Thousands of people lined the Champs Elysees boulevard in Paris to see President Francois Hollande lay a wreath at the Arc de Triomphe, where an eternal flame burns aside France's Tomb of the Unknown Soldier.

Smaller ceremonies were being held across France, where church bells toll to mark the hour when the armistice was signed Nov. 11, 1918 to mark the end of hostilities on the war's Western Front, and memorials list the names of each village's dead.

An estimated 10 million soldiers and other servicemen were killed in the 1914-1918 war, of whom 1.3 million were French. Millions, of many nationalities, lie buried across France's north and east along the war's Western Front.

In Britain, crowds paused to observe two minutes' silence at 11 a.m. in streets and town squares, offices, churches and railway stations.

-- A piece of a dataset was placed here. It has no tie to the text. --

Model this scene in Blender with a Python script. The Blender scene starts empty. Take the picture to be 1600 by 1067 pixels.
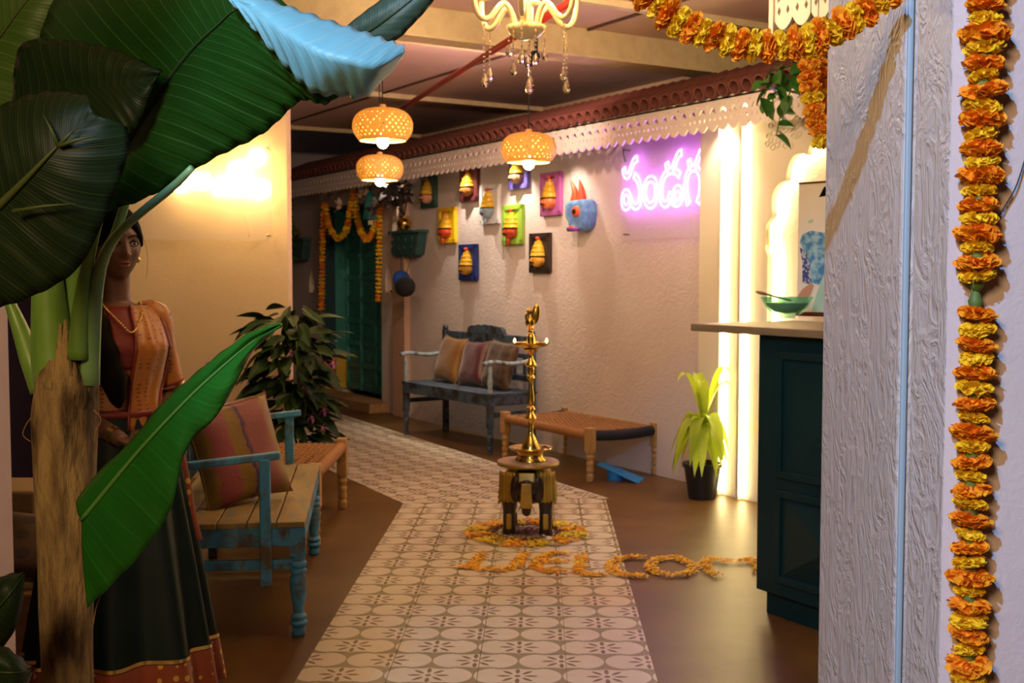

Hundreds stood quietly in London's Trafalgar Square and around the Cenotaph memorial in central London as the bongs of Parliament's Big Ben bell sounded the hour.

Among those marking the day -- which commemorates all those killed in war since the outbreak of World War I in 1914 -- were the widow and son of Fusilier Lee Rigby, who was murdered by al-Qaida-inspired attackers outside a London army barracks in 2013. They laid a wreath at St. George's Chapel, near where Rigby died.